The chief of a collection agency working with the Internal Revenue Service is defending the collection-privatization program against critics and hopes to see it grow in the next year.

Thomas R. Penaluna, president and CEO of The CBE Group, tells insideARM the program is working well despite intense Congressional scrutiny and opposition from a leading auditor of the IRS. (“Taxpayer Advocate Slams IRS Privatization Program,” Jan. 10).

Nina E. Olsen, the taxpayer advocate, called the program a failure despite an IRS investment of $71 million, and that the private agencies are significantly less successful than IRS employees in resolving taxpayer past-due accounts.

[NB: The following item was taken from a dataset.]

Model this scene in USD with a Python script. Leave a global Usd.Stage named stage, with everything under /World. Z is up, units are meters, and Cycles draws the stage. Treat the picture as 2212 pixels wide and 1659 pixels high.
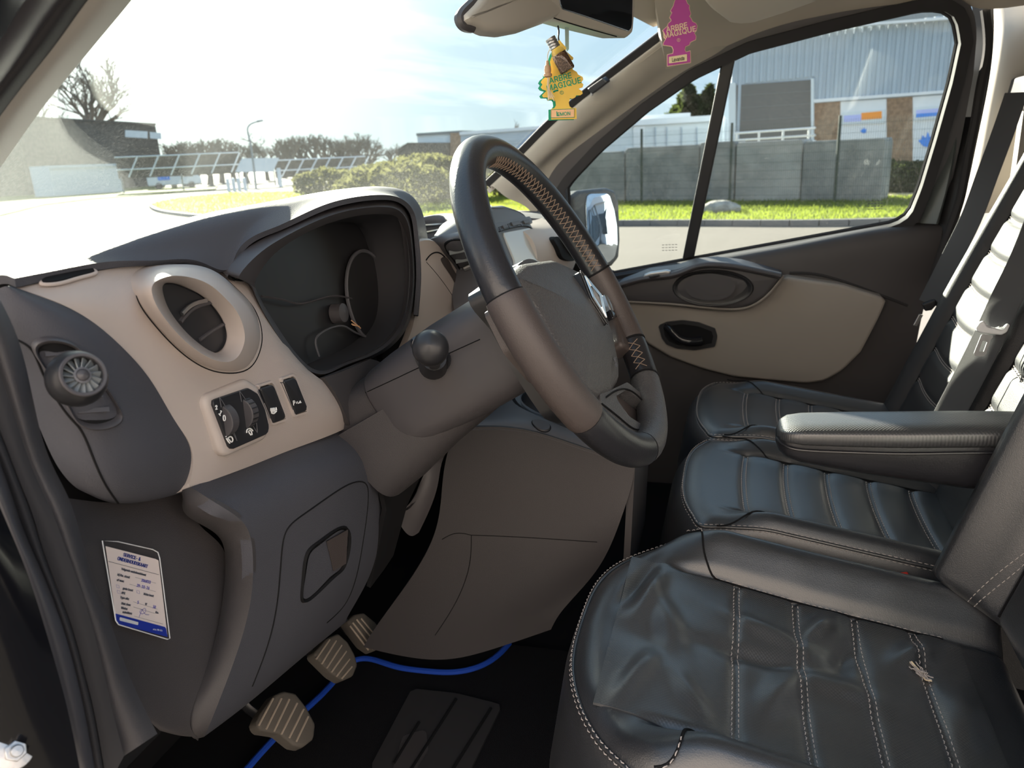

In an interview, Penaluna spells out his answers to Olsen’s findings and other oft-repeated complaints about the program – that the private agencies are inefficient and wasteful, that his collectors are too aggressive when dealing with delinquent tax payers, and that tax collection should not be outsourced.

First, his workers are more efficient and less expensive than IRS collectors, said Penaluna. A recent study found that an IRS collection officer costs $154,000 a year in salary, benefits, expenses and so on. In comparison, staffing firm Robert Half International found that the salary of a credit/collections analyst topped out at $47,750 in 2007. (The Half study didn’t include ancillary benefits).

“We do (the work) for less than IRS workers. Our wages are significantly less than the average wage for an IRS employee,” said Penaluna.

In addition, the privatization program is designed so that the IRS will work the accounts that promise larger payoffs, he said.

“The IRS goes after the accounts where they can get the most returns,” said Penaluna. In contrast, the private agencies primarily work on individual income tax accounts, and “the age of the accounts vary. Some are a year old, some six months,” he said.

Penaluna’s CBE Group and Pioneer Credit Recovery are the two collection agencies currently in the program. Pioneer is a subsidiary of SLM Corp., better known as student lender Sallie Mae. Linebarger, Goggan Blair & Sampson dropped out of the program in February 2007.

On the charge of harassment, Penaluna said an independent survey conducted for the IRS found that CBE and Pioneer received customer satisfaction ratings of 95 percent and higher.

“There are virtually no validated complaints for either of the private collectors in the program. That shows harassment is not an issue,” he said.

As for collections being strictly a government function, Penaluna said that “thirty-four states do some out sourcing of their tax collections, that’s not a strong argument.”

Despite the complaints and headwinds, Penaluna said he continues to promote the program with members of Congress, arguing it should be expanded.

“We are still in a limited implementation phase. We are fine tuning some procedures. The IRS is very committed. The amount spent has been significant, but it has been spent very wisely. It’s ready to be opened to more agencies,” Penaluna said.

Waterloo, Iowa-based CBE claims more than 25 years of experience providing third-party collection services to federal, state, and local municipal agencies. Along with the IRS contract, it also collects for the U.S. Department of Education.